Why a Shropshire village dropped the live donkeys
They dropped the donkeys because nobody wanted to judge them.
Tony Shryane got that on tape.
The expenses for the security team's guard dog were increased. Tony got that on tape too.
And there was a master plan to resite the beer tent. But that meant they would have to move the loos too.
For the organisers of the 105th annual summer show in Minsterley, there was a visitor eavesdropping on their every word.
For 28 years Tony Shryane was producer of the BBC's longest running radio programme, The Archers, that epic soap of country and village life.
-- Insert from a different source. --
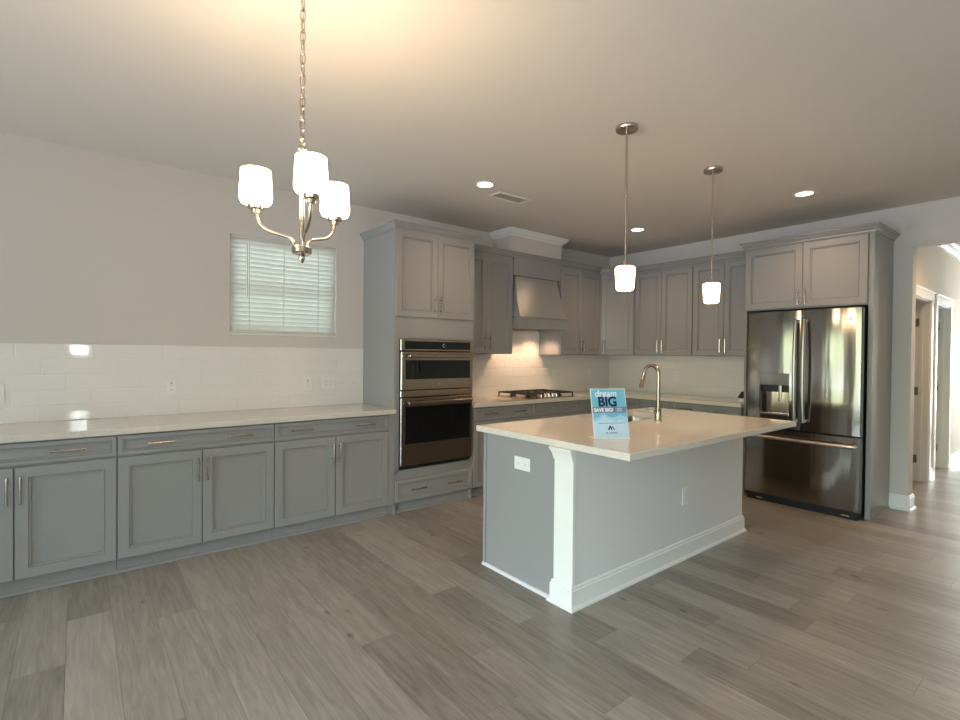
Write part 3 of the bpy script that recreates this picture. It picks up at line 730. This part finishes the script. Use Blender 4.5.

So when it was suggested that he have a look at the workings of a real village community as it planned its show, he needed no persuading.
By June 1980 he was a producer of light entertainment, and the assignment brought him to Minsterley where the village show committee was finalising its arrangements.
He descended with microphones, miles of tape to fill, two BBC sound engineers, and an assistant who recorded, often grinning, the two-hour meeting at the nucleus of community activity – the village pub.
His aim was to produce an amusing half-hour programme taking a lighthearted look at the work that goes into organising a typical village agricultural show.
The idea had been suggested to the BBC by Minsterley's publicity officer, former journalist Mrs Jackie Edwards, who wrote to the head of documentaries at the BBC telling him all about the show, where farmers and a lord worked enthusiastically together to organise the grand event.
She described the typical and often hilarious hitches encountered by show organisers on the great day, like judges going missing, home-made wine entries being stolen during the night, and sheep escaping from their pens and running amok in the donkey ring.
The BBC took the bait.
As the 40-strong membership crammed into the small meeting room, initial bashfulness at the fact that they were being recorded soon evaporated, and Tony got plenty of entertaining material for his broadcast, including the revelation of some show secrets like the disastrous year an errant mongrel from the neighbouring fairground got among the entries in the horticultural tent and scoffed several cream cakes and all the children's gingerbread men.
Afterwards 61-year-old Tony said: "It's just typical of the type of thing the Archers could have been involved with in Ambridge. It was rather like going back 28 years to when I first started producing The Archers. The various rich accents here were quite strange and interesting, and were very much a part of the meeting."
One of those there on that night was Martin Dyas, of Pontesbury, who was the show treasurer from 1968 to 2018, and president in 2017 and 2018.
He says the recording was made in the meeting room at the Crown & Sceptre pub in Minsterley.
"I might just add that looking back at my records the show that year featured bantam grass track racing and a clay pigeon shoot, together with Percy Thrower judging the flower section," said Martin.
"It went on to record a net show profit of £1,016."
However, he added: "Sadly, as with most events this year, the show has had to be cancelled. However we look forward to 2021 being better than ever."